Es fügt sich im Moment alles ganz wunderbar zusammen im österreichischen Fußball, und recht viel davon hat mit dem Trainer zu tun. Das war nicht immer klar gewesen. Rangnicks Professorentitel als Experte für Bewegungen auf dem Feld hatte bei seiner Verpflichtung noch für Fragen gesorgt, weil im Alpenland eigentlich auch das Streicheln der heimischen Volksseele ein wenig zum Aufgabenprofil gehört.

Ihren Herrn Professor geben sie so schnell nicht an Deutschland ab

Rangnick setzt stattdessen lieber stur auf Erklärungen, er spielt keine Rolle, die ihm nicht liegt. Nach der Partie am Dienstag etwa erläuterte er freudig die taktischen Umstellungen in der zweiten Halbzeit, andere Fragen moderiert er gekonnt ab.

Seit Monaten macht er das so; es fehlt gerade noch, dass ihm vom Rundfunk eine Taktiktafel bereitgestellt wird. Allerdings stellt sich zunehmend heraus: Fußballerischer Erfolg, der sich diesmal nicht nach Sensation, sondern nach solider Arbeit innerhalb eines überlegten Gesamtkonzepts anfühlt, führt zu einer beachtlichen Einigkeit unter Anhängern - und sogar unter Experten.

Ralf Rangnick (Mitte) ist in Österreich gut angekommen und kommt gut an. Er wirkt lockerer als früher. Rangnick trainiert seit Mai 2022 die österreichische Nationalmannschaft. (Foto: Emma Wallskog/Imago)

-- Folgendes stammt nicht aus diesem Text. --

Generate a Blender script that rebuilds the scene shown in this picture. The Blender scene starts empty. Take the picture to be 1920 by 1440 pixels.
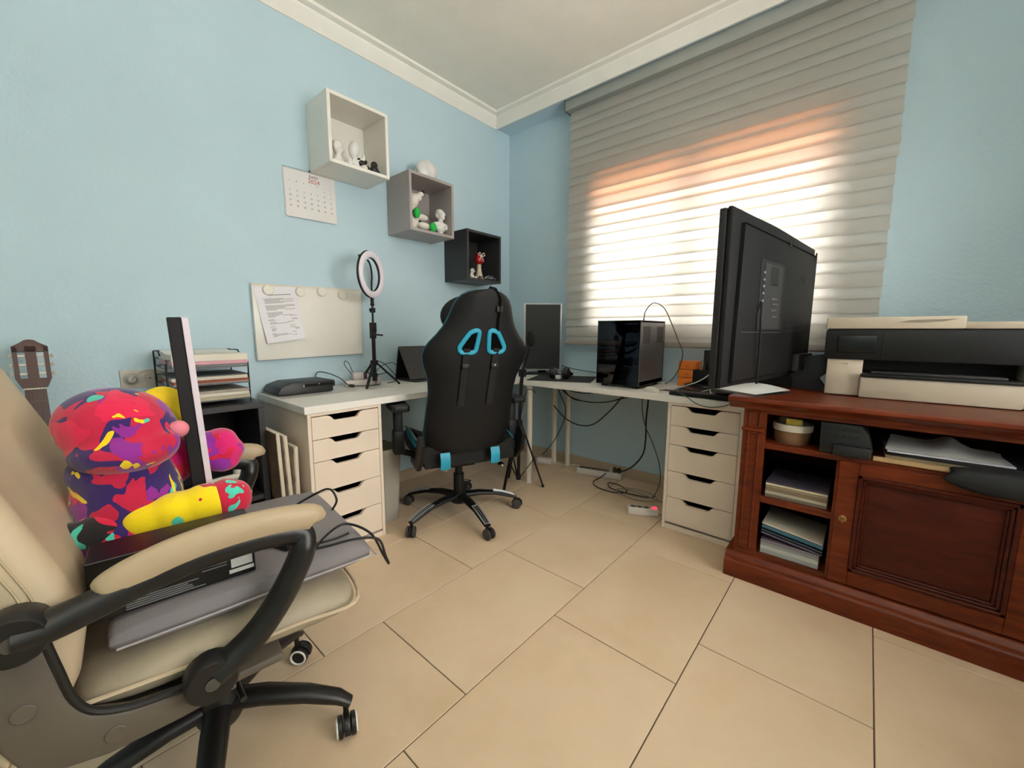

Kein böses Wort hört man dieser Tage aus den Reihen der Wiener Legenden und ihrer Kolumnen, alle vertragen sich auf einmal. Marko Arnautovic, 34, etwa, Zeit seiner Karriere aufmüpfiger Kritiker seiner Kritiker und gegen Schweden Doppel-Torschütze (56. und 69. Minute/Elfmeter), versprühte im ORF-Interview auf einmal so etwas wie Charme und Witz. Angesprochen darauf, dass er nun zweitbester Torschütze des Landes sei, schickte er freundliche Grüße an den Erstbesten: Toni Polster "wird ja wahrscheinlich vorm Fernseher sitzen. Schöne Grüße, Toni, moch da kane Sorgen!"

Erfahrene Austropop-Zuhörer erkannten bei "kane Sorgen" umgehend ein Zitat aus dem wunderbaren "Mamma" von Wolfgang Ambros, womöglich eine Art Titelsong der nahenden EM-Reise nach Deutschland, auch wegen der passenden Zeile "I bin no da und no net fort". Teil der österreichischen Sorglosigkeit ist nämlich auch, dass Rangnick sich in den vergangenen Tagen klar von einem Abschied distanzierte, weil nach der Demission von Hansi Flick selbstverständlich auch in Wien Aufruhr herrschte: Nicht dass die Deutschen sich noch den Herrn Professor zurückholen für ihre Heim-EM.

Ein klares "Nein" beendete derartige Debatten, auch wenn es im Hintergrund Indizien gibt, dass Rangnick beim DFB durchaus als Kandidat auf sogenannten Shortlists stand. Er habe sich "vor 14 Monaten dazu entschieden, hier als Teamchef zu arbeiten und die Mannschaft so vorzubereiten, dass wir uns für die EM qualifizieren und dort auch eine gute Rolle spielen", sagte Rangnick. Das klang wie gewohnt ein wenig technisch und nicht nach einer rot-weiß-roten Liebeserklärung. Von solchen Seelenstreichlereien abzusehen, scheint allerdings Teil des Konzepts zu sein, das bisher ganz hervorragend funktioniert.